Friday 5 September 2008

Haibun for Fiction Friday

Mt Koya was cold. So cold it froze
the offerings to the Gods.
The Gods were so cold they knew nothing of
the suffering of the monks.

In the shadow the monks lived, in the
coldest corner of the coldest mountain of Japan.
This knowledge came to Akira the morning
he found the tofu offering frozen dried to the alter.

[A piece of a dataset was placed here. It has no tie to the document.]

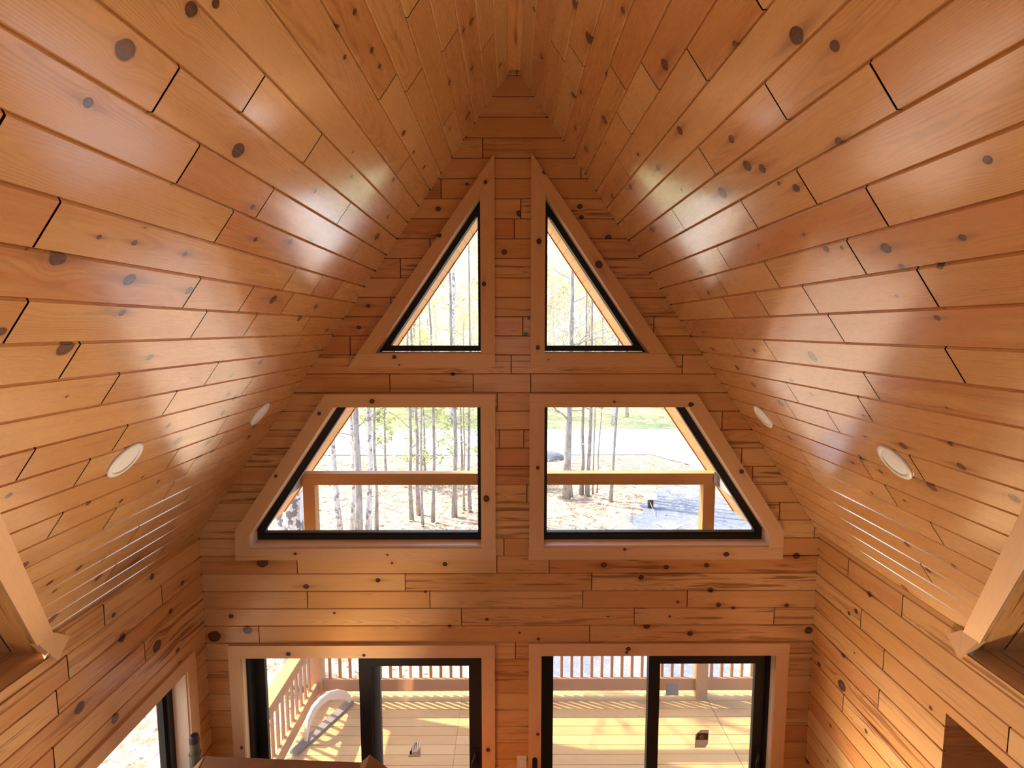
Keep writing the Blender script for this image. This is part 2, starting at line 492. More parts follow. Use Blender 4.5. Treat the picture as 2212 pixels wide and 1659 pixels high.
def boarding(mb, fn, rows, a_range, region, holes, joints, knots, seed, mi=0, gap_mi=1, groove=0.006, depth=0.010, gap=0.0032, extra_from=None, rand_len=(0.7, 2.1), rknots=0.0):
    """boards running along 'a', stacked along 'b'; fn(a, b, d) -> 3-D point d metres behind the face"""
    rnd = random.Random(seed)
    jd = {}
    for r, a in joints: jd.setdefault(r, []).append(a)
    for r, b0, b1 in rows:
        js = []
        for a in sorted(jd.get(r, [])):
            if not js or a - js[-1] > 0.06: js.append(a)
        lo = a_range[0]
        first = js[0] if js else (extra_from if extra_from is not None else a_range[1] + 9)
        if extra_from is not None:
            x = min(first, extra_from + 0.6) - rnd.uniform(*rand_len)
            while x > lo + 0.2:
                js.append(x); x -= rnd.uniform(*rand_len)
        elif not js and rand_len:
            x = lo + rnd.uniform(*rand_len)
            while x < a_range[1] - 0.2:
                js.append(x); x += rnd.uniform(*rand_len)
        js = [lo - 0.01] + sorted(js) + [a_range[1] + 0.01]
        bc = 0.5 * (b0 + b1)
        for a0, a1 in zip(js[:-1], js[1:]):
            pr = (rnd.random(), rnd.random(), rnd.random())
            ks = [(a - a0, b - bc, rr) for a, b, rr in knots if a0 < a < a1 and b0 - 0.004 < b < b1 + 0.004]
            if rknots and not ks:
                x = a0 + rnd.uniform(0.1, 0.7)
                while x < a1:
                    if rnd.random() < rknots: ks.append((x - a0, rnd.uniform(-0.05, 0.05), rnd.choice((0.006, 0.009, 0.012, 0.017))))
                    x += rnd.uniform(0.3, 0.9)
            ks = sorted(ks, key=lambda k: -k[2])[:4]
            for c0, c1, d0, d1 in ((b0, b0 + groove, depth, 0.0), (b0 + groove, b1 - groove, 0.0, 0.0), (b1 - groove, b1, 0.0, depth)):
                poly = inside([(a0 + gap, c0), (a1 - gap, c0), (a1 - gap, c1), (a0 + gap, c1)], region)
                if len(poly) < 3: continue
                polys = [poly]
                for h in holes: polys = subtract(polys, h)
                for p in polys:
                    mb.face([fn(a, b, d0 + (d1 - d0) * (b - c0) / (c1 - c0)) for a, b in p],
                            [(a - a0, b - bc) for a, b in p], mi, pr, ks)
    bmin = min(r[1] for r in rows); bmax = max(r[2] for r in rows)
    polys = [inside([(a_range[0], bmin), (a_range[1], bmin), (a_range[1], bmax), (a_range[0], bmax)], region)]
    for h in holes: polys = subtract(polys, h)
    for p in polys:
        if len(p) >= 3: mb.face([fn(a, b, 0.014) for a, b in p], None, gap_mi)

# ------------------------------------------------------------------ the shell's measures (from the eye)
D = 4.0; WX = 2.345; KZ = -1.543
SL, SR, XA, ZA = 1.4164, -1.4524, 0.03, 1.821
KL = math.hypot(1, 1 / SL); KR = math.hypot(1, 1 / abs(SR))
FZ = -4.6; YB = -2.2
GZ = -6.2
LEDGE = -1.665
def valley_z(y): return 1.09 - 1.03 * y
YV = (1.09 - LEDGE) / 1.03           # valley foot
YC = 0.95                            # dormer ridge
J_L = [(1,3.254),(3,2.776),(4,2.277),(4,3.426),(5,2.673),(6,2.475),(7,3.21),(8,3.56),(9,1.712),(9,2.207),(10,1.411),(10,2.857),(11,1.63),(11,2.124),(11,3.362),(12,1.098),(12,1.971),(13,1.316),(13,2.731),(13,3.118),(13,3.489),(14,2.029),(14,2.443),(14,2.89),(15,1.391),(15,2.205),(15,2.641),(15,3.341),(16,1.649),(16,3.427),(17,1.917),(17,2.572),(18,2.371),(18,3.081),(19,1.738),(19,2.167),(20,2.064),(20,3.093),(21,2.747),(21,3.221),(22,2.109),(22,3.033),(23,2.504),(23,2.953),(23,3.468),(24,3.264),(25,2.879),(27,2.906),(28,3.452)]
K_L = [(1.253,1.494,.0257),(1.348,1.329,.0189),(1.242,1.634,.013),(1.8,1.541,.0273),(1.481,1.934,.0083),(1.613,1.927,.0105),(1.616,1.875,.0042),(1.859,1.927,.0098),(2.433,1.507,.0096),(2.216,1.798,.0127),(2.502,1.755,.0183),(2.696,1.705,.0171),(1.898,1.028,.0095),(1.399,2.015,.0235),(1.682,2.048,.0226),(2.002,2.061,.0184),(1.365,2.238,.0147),(1.74,2.168,.0132),(1.6,2.299,.0267),(2.025,2.357,.0138),(2.705,2.056,.0256),(3.313,2.068,.019),(3.183,2.155,.0239),(1.728,2.491,.0061),(3.043,2.452,.0226),(2.793,2.521,.0125),(2.901,2.654,.0159),(2.484,2.773,.0148),(3.013,2.697,.0197),(2.676,2.906,.0262),(3.201,3.113,.0156),(3.666,3.13,.0191),(2.242,3.123,.013),(2.501,3.213,.0131),(2.751,3.187,.0125),(3.049,3.016,.0232),(3.07,3.121,.0235),(2.989,2.794,.0167),(1.936,.945,.0113),(2.175,.952,.0127),(2.038,1.061,.0093),(2.302,.952,.0111),(2.869,.38,.0205),(2.847,.443,.0127),(3.274,.422,.0189),(3.745,.526,.0313),(2.936,1.001,.0191),(3.239,1.003,.0127),(3.571,.99,.0166),(2.68,1.351,.0108),(3.517,1.375,.0164),(3.559,1.514,.0299),(3.098,.614,.0146),(3.135,3.932,.0429),(2.79,3.841,.0217),(2.518,3.622,.0165),(2.345,3.611,.0149),(2.07,3.367,.0215),(2.581,3.98,.0326),(2.711,3.669,.0138),(2.432,3.709,.0118)]
J_R = [(2,3.109),(3,2.913),(5,2.628),(6,2.351),(6,2.866),(7,1.58),(7,2.005),(7,3.233),(9,1.737),(9,2.322),(10,1.36),(10,2.946),(11,1.831),(11,2.259),(11,3.375),(12,1.594),(12,2.719),(13,1.8),(13,2.373),(13,2.93),(13,3.346),(14,1.588),(14,2.205),(14,2.623),(14,3.023),(15,2.153),(16,1.661),(16,2.853),(16,3.262),(17,2.157),(18,2.306),(18,2.91),(19,2.66),(19,3.074),(20,2.196),(20,3.33),(21,2.628),(22,2.552),(22,3.317),(23,2.357),(23,3.401),(26,2.695)]
K_R = [(1.519,1.279,.0248),(1.426,1.366,.0157),(1.762,1.16,.0113),(1.624,1.211,.0045),(1.998,1.241,.0138),(2.042,1.277,.0072),(2.092,1.238,.0045),(2.002,1.284,.0042),(2.096,1.186,.0074),(2.075,1.487,.0224),(1.999,1.526,.0183),(1.591,1.576,.0139),(1.22,1.77,.0111),(2.358,1.522,.0273),(1.885,1.641,.0162),(1.958,1.6,.0082),(1.654,1.922,.019),(1.386,1.937,.0104),(1.923,1.879,.0136),(1.841,1.887,.0089),(1.995,1.804,.0072),(2.336,1.788,.0073),(1.619,2.172,.0107),(1.727,2.088,.007),(2.468,2.364,.0285),(3.168,1.96,.0145),(1.637,1.99,.0108),(1.504,2.005,.0118),(3.052,2.358,.014),(3.389,2.633,.0198),(2.705,2.607,.0118),(2.825,2.533,.0151),(3.156,2.736,.0269),(2.351,2.669,.0077),(2.196,2.791,.0176),(1.903,2.706,.0099),(1.918,2.81,.0173),(1.81,2.531,.0052),(2.448,2.805,.0072),(2.731,3.039,.011),(2.506,3.021,.0129),(2.612,2.975,.016),(2.175,2.992,.0245),(2.73,3.231,.0099),(2.457,3.174,.0084),(3.358,3.037,.0165),(3.786,3.028,.0197),(3.478,2.511,.0205),(3.085,1.832,.0167),(1.751,2.888,.0191),(3.713,2.378,.015),(2.599,.463,.0238),(2.249,.72,.0139),(2.664,.595,.0317),(3.066,.175,.0138),(3.391,.279,.0163),(3.285,.593,.022),(3.149,.639,.0118),(3.073,.849,.0258),(3.6,.678,.0164),(3.648,.814,.0261),(2.196,.992,.0239),(2.385,1.206,.0197),(2.806,1.247,.0177),(3.314,1.201,.0196),(3.405,1.479,.0206),(2.705,1.405,.0096),(2.724,.754,.0106),(3.732,1.145,.0196),(2.707,3.552,.0181),(2.656,3.693,.0178),(2.875,3.817,.01),(2.388,3.517,.0132),(3.078,4.063,.0251)]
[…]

Akira watched the cranes fly through the sky
of ice, as white as the peak of the mountain.
At night he dreamed and in his dreams he became
one of the birds of heaven.
And he flew someplace warm.

The dream would end the moment the cold crept into
the plain room where he slept. It curled around
his toes, and his fingers. It nipped his slender
nose and kissed his eyelashes.
And he knew that Koya-san had caught him back again.

Frozen deep
in the heart of the mountain
dreams.

3 comments:

Jodi Cleghorn said...

I'm not a huge fan of poetry, but I love this kind of free form poetry ... the images that it evokes, the questions that it throws up for the reader. I loved the line about the freeze dried tofu - you get a real sense of just how cold it is.

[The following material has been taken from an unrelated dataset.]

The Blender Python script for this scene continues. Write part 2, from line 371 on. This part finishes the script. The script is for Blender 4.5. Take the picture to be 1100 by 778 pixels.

I host a musical writing prompt on Mondays - www.mondaymusicalmusings.blogspot.com This week's prompt is the Stones "Satisfaction".

Anonymous said...

Lenore - this is a beautifully composed work. It stays so consistently in its voice and conveys images and emotions so very well.

Lenore said...

Thanks everyone! Yes, it is based ona recipe I saw in the Jpn cookbook. A haibun is a form of Japanese poetry that combines prose with a haiku.